O'Garro's parents divorced when he was 8 and he, along with his mother and sister, were forced to uproot their lives and move to a low-income neighborhood in Tampa where the family struggled for years to stay afloat.

"Outside of food and housing, my family couldn't afford to do much," O'Garro says. This environment, though, had one major benefit: it encouraged O'Garro to form a strong dedication to education. "My mother told me when I was a child that I had to perform well in school, as that would be the key to getting out of the poverty in which I had grown up," O'Garro says.

As time went on, O'Garro developed a passion for math and science. With so many unanswered questions in his family and economic life, these subjects presented a special quality to this young man. "These subjects have always impressed me with their ability to provide answers to physical problems, but still intrigued me with their difficulty," he says.

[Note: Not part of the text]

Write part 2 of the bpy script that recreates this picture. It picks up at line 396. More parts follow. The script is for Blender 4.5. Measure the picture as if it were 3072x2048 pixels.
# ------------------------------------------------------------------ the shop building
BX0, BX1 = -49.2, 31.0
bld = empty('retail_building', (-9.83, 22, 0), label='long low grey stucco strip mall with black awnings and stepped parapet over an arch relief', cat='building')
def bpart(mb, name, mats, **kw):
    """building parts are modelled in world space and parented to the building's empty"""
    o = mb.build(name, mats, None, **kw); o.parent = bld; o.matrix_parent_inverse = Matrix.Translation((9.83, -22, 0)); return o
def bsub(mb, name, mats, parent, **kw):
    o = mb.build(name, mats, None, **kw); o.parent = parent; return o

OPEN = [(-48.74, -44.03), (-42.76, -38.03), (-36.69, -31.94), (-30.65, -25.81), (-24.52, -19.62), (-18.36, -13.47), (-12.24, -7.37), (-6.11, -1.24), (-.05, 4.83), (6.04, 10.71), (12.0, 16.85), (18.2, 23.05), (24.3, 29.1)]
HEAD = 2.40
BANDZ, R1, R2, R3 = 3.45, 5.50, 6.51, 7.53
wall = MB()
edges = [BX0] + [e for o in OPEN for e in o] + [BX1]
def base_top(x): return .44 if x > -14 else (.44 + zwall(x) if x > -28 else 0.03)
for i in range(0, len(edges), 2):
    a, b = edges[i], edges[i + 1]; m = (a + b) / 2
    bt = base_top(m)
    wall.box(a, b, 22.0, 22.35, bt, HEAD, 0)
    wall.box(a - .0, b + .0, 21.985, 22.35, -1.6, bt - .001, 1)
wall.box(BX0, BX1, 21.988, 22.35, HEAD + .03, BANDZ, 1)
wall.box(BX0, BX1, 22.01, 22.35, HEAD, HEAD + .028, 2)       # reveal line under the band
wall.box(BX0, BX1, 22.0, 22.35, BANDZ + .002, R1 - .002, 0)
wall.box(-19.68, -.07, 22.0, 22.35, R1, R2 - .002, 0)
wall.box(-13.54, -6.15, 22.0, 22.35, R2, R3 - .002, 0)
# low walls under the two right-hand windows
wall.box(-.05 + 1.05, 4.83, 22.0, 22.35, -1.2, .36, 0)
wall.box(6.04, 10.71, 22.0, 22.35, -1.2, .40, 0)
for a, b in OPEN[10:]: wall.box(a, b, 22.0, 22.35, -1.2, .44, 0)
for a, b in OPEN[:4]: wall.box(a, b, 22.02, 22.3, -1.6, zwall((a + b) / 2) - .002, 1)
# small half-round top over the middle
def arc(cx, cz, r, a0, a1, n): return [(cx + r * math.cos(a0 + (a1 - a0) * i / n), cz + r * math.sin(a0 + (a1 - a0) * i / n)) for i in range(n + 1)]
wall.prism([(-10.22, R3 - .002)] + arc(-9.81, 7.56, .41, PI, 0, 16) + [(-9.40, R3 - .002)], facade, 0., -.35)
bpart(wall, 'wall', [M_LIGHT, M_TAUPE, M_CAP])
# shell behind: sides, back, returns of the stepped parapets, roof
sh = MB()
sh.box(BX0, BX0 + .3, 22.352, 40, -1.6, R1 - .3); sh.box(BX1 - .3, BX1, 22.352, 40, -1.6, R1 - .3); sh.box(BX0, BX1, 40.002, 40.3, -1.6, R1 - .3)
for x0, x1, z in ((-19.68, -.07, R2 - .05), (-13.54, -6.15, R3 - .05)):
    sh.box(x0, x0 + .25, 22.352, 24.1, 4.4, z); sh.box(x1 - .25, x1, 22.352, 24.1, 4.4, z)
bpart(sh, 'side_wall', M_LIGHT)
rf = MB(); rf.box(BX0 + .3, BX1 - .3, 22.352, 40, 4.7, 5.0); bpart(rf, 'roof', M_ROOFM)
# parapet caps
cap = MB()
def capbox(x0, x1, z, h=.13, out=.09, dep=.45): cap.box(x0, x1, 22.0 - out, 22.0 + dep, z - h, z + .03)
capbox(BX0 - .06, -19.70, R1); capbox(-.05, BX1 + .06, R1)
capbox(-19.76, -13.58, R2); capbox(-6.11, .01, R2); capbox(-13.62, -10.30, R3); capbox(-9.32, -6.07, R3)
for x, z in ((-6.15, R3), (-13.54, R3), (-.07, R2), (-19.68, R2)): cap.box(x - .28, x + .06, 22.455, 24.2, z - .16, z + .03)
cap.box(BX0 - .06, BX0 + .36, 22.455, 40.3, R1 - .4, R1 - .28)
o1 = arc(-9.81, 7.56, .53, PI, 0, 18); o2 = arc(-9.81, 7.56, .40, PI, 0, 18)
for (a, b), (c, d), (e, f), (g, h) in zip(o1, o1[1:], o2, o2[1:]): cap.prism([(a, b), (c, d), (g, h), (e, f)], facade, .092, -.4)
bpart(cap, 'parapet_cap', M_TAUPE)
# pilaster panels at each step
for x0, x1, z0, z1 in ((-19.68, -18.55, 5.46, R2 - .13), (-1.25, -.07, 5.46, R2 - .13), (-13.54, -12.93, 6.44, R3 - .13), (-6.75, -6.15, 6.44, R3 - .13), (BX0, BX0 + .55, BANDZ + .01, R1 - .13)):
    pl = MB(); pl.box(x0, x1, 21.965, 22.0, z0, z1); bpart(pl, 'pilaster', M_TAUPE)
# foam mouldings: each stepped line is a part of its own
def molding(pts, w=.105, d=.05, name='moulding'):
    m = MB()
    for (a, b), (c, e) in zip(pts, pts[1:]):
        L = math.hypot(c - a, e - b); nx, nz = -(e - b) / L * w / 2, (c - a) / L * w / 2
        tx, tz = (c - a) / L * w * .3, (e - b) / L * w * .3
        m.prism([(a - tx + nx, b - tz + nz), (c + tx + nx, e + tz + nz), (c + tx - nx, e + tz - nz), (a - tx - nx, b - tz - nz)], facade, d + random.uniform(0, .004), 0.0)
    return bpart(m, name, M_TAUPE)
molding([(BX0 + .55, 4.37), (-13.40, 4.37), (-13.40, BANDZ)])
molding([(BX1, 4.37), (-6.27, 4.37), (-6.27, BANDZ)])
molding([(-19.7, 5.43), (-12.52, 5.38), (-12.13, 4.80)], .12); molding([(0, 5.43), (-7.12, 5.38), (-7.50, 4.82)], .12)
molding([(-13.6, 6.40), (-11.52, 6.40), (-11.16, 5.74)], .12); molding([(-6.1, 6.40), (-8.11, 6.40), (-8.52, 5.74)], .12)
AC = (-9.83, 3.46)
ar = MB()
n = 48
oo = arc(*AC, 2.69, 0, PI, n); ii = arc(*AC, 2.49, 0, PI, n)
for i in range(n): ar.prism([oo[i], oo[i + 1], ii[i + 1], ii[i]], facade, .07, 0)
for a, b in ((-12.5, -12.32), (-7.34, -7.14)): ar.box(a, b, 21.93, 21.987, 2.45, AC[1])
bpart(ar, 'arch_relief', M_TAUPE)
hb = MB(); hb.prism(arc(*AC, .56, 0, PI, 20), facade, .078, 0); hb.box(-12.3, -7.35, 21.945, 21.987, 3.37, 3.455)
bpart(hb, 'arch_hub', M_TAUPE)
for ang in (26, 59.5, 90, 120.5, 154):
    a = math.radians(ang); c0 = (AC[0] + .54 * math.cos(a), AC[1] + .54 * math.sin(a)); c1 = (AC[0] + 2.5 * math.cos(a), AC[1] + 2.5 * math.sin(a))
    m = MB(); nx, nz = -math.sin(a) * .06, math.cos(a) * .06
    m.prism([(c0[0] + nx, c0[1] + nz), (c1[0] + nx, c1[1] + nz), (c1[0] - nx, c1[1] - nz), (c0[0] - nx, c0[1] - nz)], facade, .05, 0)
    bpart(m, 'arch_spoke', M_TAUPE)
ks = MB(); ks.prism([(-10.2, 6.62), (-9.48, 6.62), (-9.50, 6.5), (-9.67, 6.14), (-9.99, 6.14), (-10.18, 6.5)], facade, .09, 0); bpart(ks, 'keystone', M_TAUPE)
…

O'Garro sees these passions carrying him through the next stages in his life, after graduation, as he intends to major in engineering or computer science.

The path to graduation has not been an easy endeavor for O'Garro.

"I haven't had much access to a lot of conveniences people take for granted. My mother worked long hours when I was in both elementary and middle school, and I couldn't participate in extracurricular activities for a long time because of a lack of transportation," he said.

O'Garro found his way around this problem by learning to use the city bus to his advantage, something a lot of teenagers can hardly fathom. He says that this created "a much greater sense of independence after having to rely on (himself) for so long."

Growing up in a poverty-stricken household ultimately shaped who O'Garro is today. He is a teenager mature beyond his years ,who can truly understand the weight of economic status and its correlation to education.

"I think moving up in socioeconomic status is a doable, but Herculean feat, especially if one was born into poverty. Often, the poor don't have the resources or the wherewithal to improve their status," O'Garro says.

However, he is attempting to do exactly that, and for him, it is working out.